■ **Short task**
Write the listing out again, all of it, word for word.

■ **Given material**
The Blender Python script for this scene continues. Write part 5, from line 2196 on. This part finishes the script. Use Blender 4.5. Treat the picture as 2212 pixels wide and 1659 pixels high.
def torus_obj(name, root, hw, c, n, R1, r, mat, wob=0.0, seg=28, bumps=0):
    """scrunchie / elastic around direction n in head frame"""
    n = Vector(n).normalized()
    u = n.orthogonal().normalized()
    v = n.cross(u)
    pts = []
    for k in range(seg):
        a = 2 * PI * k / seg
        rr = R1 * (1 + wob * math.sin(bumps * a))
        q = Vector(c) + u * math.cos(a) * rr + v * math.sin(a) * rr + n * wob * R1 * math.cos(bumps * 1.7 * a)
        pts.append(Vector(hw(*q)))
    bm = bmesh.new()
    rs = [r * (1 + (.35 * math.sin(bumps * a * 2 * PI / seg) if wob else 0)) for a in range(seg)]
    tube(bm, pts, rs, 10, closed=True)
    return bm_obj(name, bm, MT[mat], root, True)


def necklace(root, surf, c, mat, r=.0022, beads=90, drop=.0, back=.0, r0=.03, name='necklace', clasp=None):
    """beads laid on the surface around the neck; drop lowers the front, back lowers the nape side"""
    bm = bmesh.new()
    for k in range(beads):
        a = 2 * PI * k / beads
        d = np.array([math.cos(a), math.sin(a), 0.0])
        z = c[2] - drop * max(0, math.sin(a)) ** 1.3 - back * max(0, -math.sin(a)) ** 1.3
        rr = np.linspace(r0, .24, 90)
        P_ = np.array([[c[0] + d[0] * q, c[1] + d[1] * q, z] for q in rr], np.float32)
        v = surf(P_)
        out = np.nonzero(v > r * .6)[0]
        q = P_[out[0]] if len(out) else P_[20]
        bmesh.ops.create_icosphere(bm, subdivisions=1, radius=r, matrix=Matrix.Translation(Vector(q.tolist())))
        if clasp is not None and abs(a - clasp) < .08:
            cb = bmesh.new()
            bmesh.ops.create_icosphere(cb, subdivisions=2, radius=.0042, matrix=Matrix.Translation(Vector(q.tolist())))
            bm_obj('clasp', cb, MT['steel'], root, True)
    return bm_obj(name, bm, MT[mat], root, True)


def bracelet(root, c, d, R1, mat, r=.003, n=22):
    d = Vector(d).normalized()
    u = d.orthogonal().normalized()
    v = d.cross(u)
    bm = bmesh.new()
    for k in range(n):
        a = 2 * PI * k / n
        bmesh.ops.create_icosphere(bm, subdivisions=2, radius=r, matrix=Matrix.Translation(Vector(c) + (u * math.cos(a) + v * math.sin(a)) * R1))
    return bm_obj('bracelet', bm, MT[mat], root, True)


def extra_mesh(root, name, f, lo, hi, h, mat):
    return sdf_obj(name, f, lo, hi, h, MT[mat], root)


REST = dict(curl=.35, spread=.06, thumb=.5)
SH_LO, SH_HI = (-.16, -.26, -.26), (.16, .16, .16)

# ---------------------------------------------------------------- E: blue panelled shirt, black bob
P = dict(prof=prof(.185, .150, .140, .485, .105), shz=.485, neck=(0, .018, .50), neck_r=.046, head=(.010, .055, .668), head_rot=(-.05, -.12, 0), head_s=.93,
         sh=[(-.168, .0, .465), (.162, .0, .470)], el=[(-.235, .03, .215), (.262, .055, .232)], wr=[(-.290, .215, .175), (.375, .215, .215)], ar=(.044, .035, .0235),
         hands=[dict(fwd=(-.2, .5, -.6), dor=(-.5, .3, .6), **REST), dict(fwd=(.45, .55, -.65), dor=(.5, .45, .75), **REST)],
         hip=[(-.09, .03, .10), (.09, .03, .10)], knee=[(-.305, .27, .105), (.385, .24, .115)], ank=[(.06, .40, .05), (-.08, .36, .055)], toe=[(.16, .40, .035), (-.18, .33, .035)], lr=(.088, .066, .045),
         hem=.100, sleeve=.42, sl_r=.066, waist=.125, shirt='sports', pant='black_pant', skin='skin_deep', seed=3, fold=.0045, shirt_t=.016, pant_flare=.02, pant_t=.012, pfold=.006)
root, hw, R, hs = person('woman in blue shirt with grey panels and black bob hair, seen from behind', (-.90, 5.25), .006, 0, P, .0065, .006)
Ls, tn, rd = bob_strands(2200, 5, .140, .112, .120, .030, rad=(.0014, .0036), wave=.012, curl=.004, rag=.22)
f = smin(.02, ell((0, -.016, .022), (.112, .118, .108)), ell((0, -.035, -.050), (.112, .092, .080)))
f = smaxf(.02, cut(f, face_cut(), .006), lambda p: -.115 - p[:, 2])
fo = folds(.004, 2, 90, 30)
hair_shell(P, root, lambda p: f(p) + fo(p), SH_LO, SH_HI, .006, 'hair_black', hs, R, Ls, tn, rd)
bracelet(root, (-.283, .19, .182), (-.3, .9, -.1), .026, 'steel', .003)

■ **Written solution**
The Blender Python script for this scene continues. Write part 5, from line 2196 on. This part finishes the script. Use Blender 4.5. Treat the picture as 2212 pixels wide and 1659 pixels high.
def torus_obj(name, root, hw, c, n, R1, r, mat, wob=0.0, seg=28, bumps=0):
    """scrunchie / elastic around direction n in head frame"""
    n = Vector(n).normalized()
    u = n.orthogonal().normalized()
    v = n.cross(u)
    pts = []
    for k in range(seg):
        a = 2 * PI * k / seg
        rr = R1 * (1 + wob * math.sin(bumps * a))
        q = Vector(c) + u * math.cos(a) * rr + v * math.sin(a) * rr + n * wob * R1 * math.cos(bumps * 1.7 * a)
        pts.append(Vector(hw(*q)))
    bm = bmesh.new()
    rs = [r * (1 + (.35 * math.sin(bumps * a * 2 * PI / seg) if wob else 0)) for a in range(seg)]
    tube(bm, pts, rs, 10, closed=True)
    return bm_obj(name, bm, MT[mat], root, True)


def necklace(root, surf, c, mat, r=.0022, beads=90, drop=.0, back=.0, r0=.03, name='necklace', clasp=None):
    """beads laid on the surface around the neck; drop lowers the front, back lowers the nape side"""
    bm = bmesh.new()
    for k in range(beads):
        a = 2 * PI * k / beads
        d = np.array([math.cos(a), math.sin(a), 0.0])
        z = c[2] - drop * max(0, math.sin(a)) ** 1.3 - back * max(0, -math.sin(a)) ** 1.3
        rr = np.linspace(r0, .24, 90)
        P_ = np.array([[c[0] + d[0] * q, c[1] + d[1] * q, z] for q in rr], np.float32)
        v = surf(P_)
        out = np.nonzero(v > r * .6)[0]
        q = P_[out[0]] if len(out) else P_[20]
        bmesh.ops.create_icosphere(bm, subdivisions=1, radius=r, matrix=Matrix.Translation(Vector(q.tolist())))
        if clasp is not None and abs(a - clasp) < .08:
            cb = bmesh.new()
            bmesh.ops.create_icosphere(cb, subdivisions=2, radius=.0042, matrix=Matrix.Translation(Vector(q.tolist())))
            bm_obj('clasp', cb, MT['steel'], root, True)
    return bm_obj(name, bm, MT[mat], root, True)


def bracelet(root, c, d, R1, mat, r=.003, n=22):
    d = Vector(d).normalized()
    u = d.orthogonal().normalized()
    v = d.cross(u)
    bm = bmesh.new()
    for k in range(n):
        a = 2 * PI * k / n
        bmesh.ops.create_icosphere(bm, subdivisions=2, radius=r, matrix=Matrix.Translation(Vector(c) + (u * math.cos(a) + v * math.sin(a)) * R1))
    return bm_obj('bracelet', bm, MT[mat], root, True)


def extra_mesh(root, name, f, lo, hi, h, mat):
    return sdf_obj(name, f, lo, hi, h, MT[mat], root)


REST = dict(curl=.35, spread=.06, thumb=.5)
SH_LO, SH_HI = (-.16, -.26, -.26), (.16, .16, .16)

# ---------------------------------------------------------------- E: blue panelled shirt, black bob
P = dict(prof=prof(.185, .150, .140, .485, .105), shz=.485, neck=(0, .018, .50), neck_r=.046, head=(.010, .055, .668), head_rot=(-.05, -.12, 0), head_s=.93,
         sh=[(-.168, .0, .465), (.162, .0, .470)], el=[(-.235, .03, .215), (.262, .055, .232)], wr=[(-.290, .215, .175), (.375, .215, .215)], ar=(.044, .035, .0235),
         hands=[dict(fwd=(-.2, .5, -.6), dor=(-.5, .3, .6), **REST), dict(fwd=(.45, .55, -.65), dor=(.5, .45, .75), **REST)],
         hip=[(-.09, .03, .10), (.09, .03, .10)], knee=[(-.305, .27, .105), (.385, .24, .115)], ank=[(.06, .40, .05), (-.08, .36, .055)], toe=[(.16, .40, .035), (-.18, .33, .035)], lr=(.088, .066, .045),
         hem=.100, sleeve=.42, sl_r=.066, waist=.125, shirt='sports', pant='black_pant', skin='skin_deep', seed=3, fold=.0045, shirt_t=.016, pant_flare=.02, pant_t=.012, pfold=.006)
root, hw, R, hs = person('woman in blue shirt with grey panels and black bob hair, seen from behind', (-.90, 5.25), .006, 0, P, .0065, .006)
Ls, tn, rd = bob_strands(2200, 5, .140, .112, .120, .030, rad=(.0014, .0036), wave=.012, curl=.004, rag=.22)
f = smin(.02, ell((0, -.016, .022), (.112, .118, .108)), ell((0, -.035, -.050), (.112, .092, .080)))
f = smaxf(.02, cut(f, face_cut(), .006), lambda p: -.115 - p[:, 2])
fo = folds(.004, 2, 90, 30)
hair_shell(P, root, lambda p: f(p) + fo(p), SH_LO, SH_HI, .006, 'hair_black', hs, R, Ls, tn, rd)
bracelet(root, (-.283, .19, .182), (-.3, .9, -.1), .026, 'steel', .003)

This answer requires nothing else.